The Election Commission for the Municipality of Anchorage will hold a final public meeting today (Monday) to interview people who were unable to vote in the April 3rd Municipal Election due to ballot shortages. The Commission began interviewing voters Saturday at the Loussac Library. KSKA’s Daysha Eaton was there and filed this story. Dozens of voters sat down with members of the Election Commission in the Loussac Library’s Wilda Marston Theatre to tell their stories in one-on one interviews. Jed Whittaker was one of them. He voted a question ballot, and he was angry to find out that his vote was not counted. He argued with Commission member Sue Kinney. “You are required to follow election law and you didn’t do it. (Commission worker: We did.) No you didn’t. (CW: Well you have to address that with the clerk’s office.) No, tell me how you follow election law when you do not count my vote? (CW: Sir)

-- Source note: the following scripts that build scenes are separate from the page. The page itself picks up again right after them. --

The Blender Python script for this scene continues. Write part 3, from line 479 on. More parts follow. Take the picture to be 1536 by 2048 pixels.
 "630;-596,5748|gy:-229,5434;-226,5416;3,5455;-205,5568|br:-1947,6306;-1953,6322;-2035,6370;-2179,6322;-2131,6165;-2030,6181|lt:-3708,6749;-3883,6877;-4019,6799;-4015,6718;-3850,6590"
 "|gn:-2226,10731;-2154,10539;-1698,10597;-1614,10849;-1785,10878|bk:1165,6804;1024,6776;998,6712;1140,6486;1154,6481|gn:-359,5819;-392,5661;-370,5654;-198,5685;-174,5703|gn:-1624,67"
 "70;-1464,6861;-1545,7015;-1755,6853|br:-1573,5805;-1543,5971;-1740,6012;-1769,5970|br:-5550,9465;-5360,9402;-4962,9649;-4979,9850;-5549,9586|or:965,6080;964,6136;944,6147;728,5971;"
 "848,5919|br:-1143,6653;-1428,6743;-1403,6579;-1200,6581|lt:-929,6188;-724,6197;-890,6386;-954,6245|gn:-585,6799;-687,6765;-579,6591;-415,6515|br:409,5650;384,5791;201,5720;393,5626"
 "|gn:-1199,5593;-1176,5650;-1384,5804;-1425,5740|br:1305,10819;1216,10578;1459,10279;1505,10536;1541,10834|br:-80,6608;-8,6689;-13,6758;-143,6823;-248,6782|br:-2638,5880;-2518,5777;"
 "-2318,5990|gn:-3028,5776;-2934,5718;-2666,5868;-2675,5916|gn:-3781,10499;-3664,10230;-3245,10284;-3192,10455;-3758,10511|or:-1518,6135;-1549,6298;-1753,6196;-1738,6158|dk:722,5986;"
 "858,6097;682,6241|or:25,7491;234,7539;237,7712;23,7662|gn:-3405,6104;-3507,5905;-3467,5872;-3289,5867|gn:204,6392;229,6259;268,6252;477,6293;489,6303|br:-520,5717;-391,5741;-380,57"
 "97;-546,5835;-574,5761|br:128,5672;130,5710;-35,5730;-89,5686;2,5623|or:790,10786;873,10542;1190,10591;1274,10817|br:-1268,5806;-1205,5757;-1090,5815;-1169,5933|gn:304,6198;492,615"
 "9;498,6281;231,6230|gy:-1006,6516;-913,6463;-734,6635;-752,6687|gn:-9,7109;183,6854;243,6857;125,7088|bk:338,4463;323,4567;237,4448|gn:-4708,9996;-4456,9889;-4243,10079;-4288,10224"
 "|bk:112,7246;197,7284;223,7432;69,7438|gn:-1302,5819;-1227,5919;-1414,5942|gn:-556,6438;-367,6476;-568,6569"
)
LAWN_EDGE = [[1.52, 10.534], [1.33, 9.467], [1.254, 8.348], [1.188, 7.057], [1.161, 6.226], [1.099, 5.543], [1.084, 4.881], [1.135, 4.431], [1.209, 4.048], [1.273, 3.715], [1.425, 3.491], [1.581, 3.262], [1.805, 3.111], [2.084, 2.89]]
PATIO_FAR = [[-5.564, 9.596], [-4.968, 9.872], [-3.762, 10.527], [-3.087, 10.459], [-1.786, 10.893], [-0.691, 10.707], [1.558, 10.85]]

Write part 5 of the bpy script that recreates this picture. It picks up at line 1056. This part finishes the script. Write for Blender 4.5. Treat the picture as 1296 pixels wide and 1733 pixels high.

About half of precincts ran out of ballots during the April 3rd Municipal Election, resulting in a huge number of question ballots. And some voters reported they were turned away at the polls. Mandy Gershon was an election worker at Muldoon Baptist Temple. She brought a list of names of people she had to turn away and described the chaos on election night.
“We ran out of question ballot envelopes. So I went to Creekside to find out what they were doing. They said they were taking a list of names. So we started doing that once I got back. But then I went over to Muldoon Elementary cause I knew they had put in a request for more question ballot envelopes cause they had borrowed some of ours. Um they hadn’t re-copped yet, so we ah tried going to Bartlett, but they only had 5 left so they weren’t going to share. So then I went back and started making a list of names. But by then the chairman was telling people they couldn’t vote there.”
Other voters and election workers reported trouble reaching the clerk’s office with questions on election day, broken seals on ‘acuvote’ memory cards and running out of ballots and envelopes. Gwen Mathew is the Chairman of the Election Commission. She says the commission is collecting as much information as possible.